1. The Chocolate is at the centre

The wheel is designed like a map of chocolate flavours.

  • The centre point represents the chocolate itself — the blank canvas.

  • As you move outward, the flavours become more specific and descriptive.


 2. Work from the outside in (or inside out)

  • Start broad: Look at the 12 main flavour families (Fruity, Nutty, Floral, Roasted, etc.).

  • Get specific: Each family has 2–3 sub‑flavours around the outer ring (e.g. “Red berries,” “Tropical,” “Dried fruit” under Fruity).

When you taste a bar, ask yourself:

“What’s the biggest category I notice?”
“Can I narrow it down to one of the sub‑flavours?”


 3. Use all your senses first

Before even looking at the wheel, smell, snap, and let the chocolate melt slowly. Then glance at the wheel — it will help you find language for what you’re tasting.


 4. Don’t overthink it

If you think you taste strawberry, say strawberry — not “maybe red berries, maybe cranberry, I’m not sure.” The wheel is meant to guide you, not trap you.


 5. Compare bars

Taste two or more chocolates side by side.

  • Use the wheel to spot differences (e.g. one is more Citrus; another leans Nutty).
  • Make sure to cleanse your palette using tepid water.
  • You’ll quickly notice your palate sharpening.

 6. Keep a journal or photo notes

Take a picture of the wheel, keep it on your phone, or print it.
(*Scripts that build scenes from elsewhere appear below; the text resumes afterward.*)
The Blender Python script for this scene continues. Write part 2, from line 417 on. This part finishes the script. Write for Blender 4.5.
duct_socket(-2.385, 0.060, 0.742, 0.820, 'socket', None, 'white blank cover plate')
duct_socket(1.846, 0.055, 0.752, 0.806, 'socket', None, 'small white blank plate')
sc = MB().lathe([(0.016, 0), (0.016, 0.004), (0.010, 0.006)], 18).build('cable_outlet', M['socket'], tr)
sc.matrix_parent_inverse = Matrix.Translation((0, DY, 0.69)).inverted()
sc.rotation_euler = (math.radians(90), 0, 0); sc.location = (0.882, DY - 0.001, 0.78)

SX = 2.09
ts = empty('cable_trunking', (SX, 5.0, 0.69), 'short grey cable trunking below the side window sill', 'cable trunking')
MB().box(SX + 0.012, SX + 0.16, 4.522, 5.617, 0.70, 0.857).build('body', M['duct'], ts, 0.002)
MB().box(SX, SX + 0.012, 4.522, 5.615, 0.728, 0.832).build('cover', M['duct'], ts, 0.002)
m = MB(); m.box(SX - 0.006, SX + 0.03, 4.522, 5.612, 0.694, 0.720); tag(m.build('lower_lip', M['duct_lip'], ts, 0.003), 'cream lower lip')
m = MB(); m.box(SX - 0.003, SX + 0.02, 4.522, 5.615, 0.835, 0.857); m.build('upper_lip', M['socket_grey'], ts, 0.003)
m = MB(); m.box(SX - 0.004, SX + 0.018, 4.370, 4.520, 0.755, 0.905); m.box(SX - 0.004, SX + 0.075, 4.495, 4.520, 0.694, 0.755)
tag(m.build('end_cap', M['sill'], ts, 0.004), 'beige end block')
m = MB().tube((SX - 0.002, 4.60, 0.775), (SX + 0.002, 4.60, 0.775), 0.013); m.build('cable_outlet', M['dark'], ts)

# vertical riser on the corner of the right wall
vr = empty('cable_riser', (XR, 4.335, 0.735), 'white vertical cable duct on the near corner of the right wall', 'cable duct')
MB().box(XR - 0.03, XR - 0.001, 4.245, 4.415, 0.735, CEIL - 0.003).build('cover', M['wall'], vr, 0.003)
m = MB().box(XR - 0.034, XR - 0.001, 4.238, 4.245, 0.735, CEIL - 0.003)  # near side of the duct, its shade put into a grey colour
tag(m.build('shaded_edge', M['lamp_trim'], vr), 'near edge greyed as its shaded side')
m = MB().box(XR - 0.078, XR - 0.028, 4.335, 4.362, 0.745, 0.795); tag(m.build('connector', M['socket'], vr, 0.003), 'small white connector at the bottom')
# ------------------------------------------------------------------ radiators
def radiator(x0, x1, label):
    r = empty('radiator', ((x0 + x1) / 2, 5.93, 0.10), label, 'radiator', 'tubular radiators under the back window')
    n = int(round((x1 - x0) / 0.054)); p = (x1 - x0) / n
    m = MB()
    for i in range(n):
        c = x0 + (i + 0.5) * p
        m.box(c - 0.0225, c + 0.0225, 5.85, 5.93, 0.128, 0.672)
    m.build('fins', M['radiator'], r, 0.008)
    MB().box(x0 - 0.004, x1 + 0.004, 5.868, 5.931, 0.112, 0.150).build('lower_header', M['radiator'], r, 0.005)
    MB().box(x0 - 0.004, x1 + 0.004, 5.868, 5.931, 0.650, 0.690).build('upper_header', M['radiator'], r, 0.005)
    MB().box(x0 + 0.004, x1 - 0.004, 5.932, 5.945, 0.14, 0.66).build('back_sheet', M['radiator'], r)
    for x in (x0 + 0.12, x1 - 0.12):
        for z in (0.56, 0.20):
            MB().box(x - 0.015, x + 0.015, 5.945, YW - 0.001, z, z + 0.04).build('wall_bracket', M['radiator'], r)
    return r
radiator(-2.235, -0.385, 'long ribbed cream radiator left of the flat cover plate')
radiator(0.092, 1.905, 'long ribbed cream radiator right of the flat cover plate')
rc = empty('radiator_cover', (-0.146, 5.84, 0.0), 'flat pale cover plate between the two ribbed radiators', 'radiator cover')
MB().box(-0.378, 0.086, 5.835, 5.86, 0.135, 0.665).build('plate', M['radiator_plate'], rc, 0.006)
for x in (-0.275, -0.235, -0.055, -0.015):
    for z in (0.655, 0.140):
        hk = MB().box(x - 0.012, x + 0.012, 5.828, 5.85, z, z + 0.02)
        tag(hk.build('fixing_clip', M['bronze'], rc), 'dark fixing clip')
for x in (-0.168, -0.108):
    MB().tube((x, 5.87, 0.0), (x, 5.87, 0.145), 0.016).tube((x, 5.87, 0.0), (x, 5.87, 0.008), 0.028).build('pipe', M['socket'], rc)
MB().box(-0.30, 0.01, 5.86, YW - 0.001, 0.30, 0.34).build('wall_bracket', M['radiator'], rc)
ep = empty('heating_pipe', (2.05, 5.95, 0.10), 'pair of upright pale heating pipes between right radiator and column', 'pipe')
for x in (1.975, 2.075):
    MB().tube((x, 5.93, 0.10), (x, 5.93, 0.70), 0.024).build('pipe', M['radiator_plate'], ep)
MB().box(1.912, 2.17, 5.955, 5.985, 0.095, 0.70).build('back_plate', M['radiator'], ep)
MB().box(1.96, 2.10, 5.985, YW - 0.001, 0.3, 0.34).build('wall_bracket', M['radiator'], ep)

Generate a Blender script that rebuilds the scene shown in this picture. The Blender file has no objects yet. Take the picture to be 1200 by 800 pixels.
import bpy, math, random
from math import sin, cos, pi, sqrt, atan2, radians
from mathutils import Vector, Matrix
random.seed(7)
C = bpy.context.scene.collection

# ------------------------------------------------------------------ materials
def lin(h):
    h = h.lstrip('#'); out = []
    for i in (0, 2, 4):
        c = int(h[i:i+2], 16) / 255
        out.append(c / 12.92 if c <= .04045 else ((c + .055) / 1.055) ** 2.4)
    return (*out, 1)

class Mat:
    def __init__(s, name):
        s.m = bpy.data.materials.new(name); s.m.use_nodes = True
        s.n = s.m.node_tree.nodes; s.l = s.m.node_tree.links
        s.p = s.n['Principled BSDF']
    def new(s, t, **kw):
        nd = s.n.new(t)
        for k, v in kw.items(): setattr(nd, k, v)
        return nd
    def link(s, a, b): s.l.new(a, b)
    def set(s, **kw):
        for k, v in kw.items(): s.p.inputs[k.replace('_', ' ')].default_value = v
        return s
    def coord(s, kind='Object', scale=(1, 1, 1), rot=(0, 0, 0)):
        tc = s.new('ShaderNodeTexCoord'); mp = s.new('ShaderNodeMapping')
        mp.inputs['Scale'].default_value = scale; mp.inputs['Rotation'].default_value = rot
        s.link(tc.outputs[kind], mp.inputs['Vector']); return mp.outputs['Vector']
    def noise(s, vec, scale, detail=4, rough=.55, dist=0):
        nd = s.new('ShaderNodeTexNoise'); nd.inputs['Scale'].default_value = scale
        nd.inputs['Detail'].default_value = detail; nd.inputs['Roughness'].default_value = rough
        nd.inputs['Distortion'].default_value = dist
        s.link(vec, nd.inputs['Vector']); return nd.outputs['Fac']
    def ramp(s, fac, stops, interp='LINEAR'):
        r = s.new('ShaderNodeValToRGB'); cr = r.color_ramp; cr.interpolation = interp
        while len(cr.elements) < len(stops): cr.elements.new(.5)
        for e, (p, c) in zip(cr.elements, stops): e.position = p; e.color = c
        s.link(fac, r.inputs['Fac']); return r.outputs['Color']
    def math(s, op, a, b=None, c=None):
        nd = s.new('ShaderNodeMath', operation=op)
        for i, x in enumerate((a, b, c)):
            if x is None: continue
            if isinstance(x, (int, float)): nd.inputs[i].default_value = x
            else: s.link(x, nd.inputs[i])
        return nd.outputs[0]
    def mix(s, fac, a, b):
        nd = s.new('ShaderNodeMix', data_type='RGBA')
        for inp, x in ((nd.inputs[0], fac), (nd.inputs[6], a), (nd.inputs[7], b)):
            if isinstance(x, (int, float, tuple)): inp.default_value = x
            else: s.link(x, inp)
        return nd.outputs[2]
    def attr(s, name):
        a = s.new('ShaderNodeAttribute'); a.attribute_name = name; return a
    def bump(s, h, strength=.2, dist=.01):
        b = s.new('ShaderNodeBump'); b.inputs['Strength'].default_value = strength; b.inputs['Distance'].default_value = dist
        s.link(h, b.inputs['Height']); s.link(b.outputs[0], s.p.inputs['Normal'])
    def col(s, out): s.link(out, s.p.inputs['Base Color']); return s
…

Jot down:

  • The bar name and origin

  • The main flavour family you found

  • Any sub‑notes you detected

Over time, you’ll start to see patterns (e.g. Madagascan chocolate often shows Fruity–Citrus notes).


 7. Use it as a talking tool

Perfect for tastings with friends or to explain what makes craft chocolate special. It gives everyone a shared vocabulary for flavour.


 Tip: If you’re doing a tasting for the first time, pick two contrasting bars (e.g. Madagascar 70% and Ecuador 70%) and circle the flavours you taste on the wheel — it’s the easiest way to start building confidence.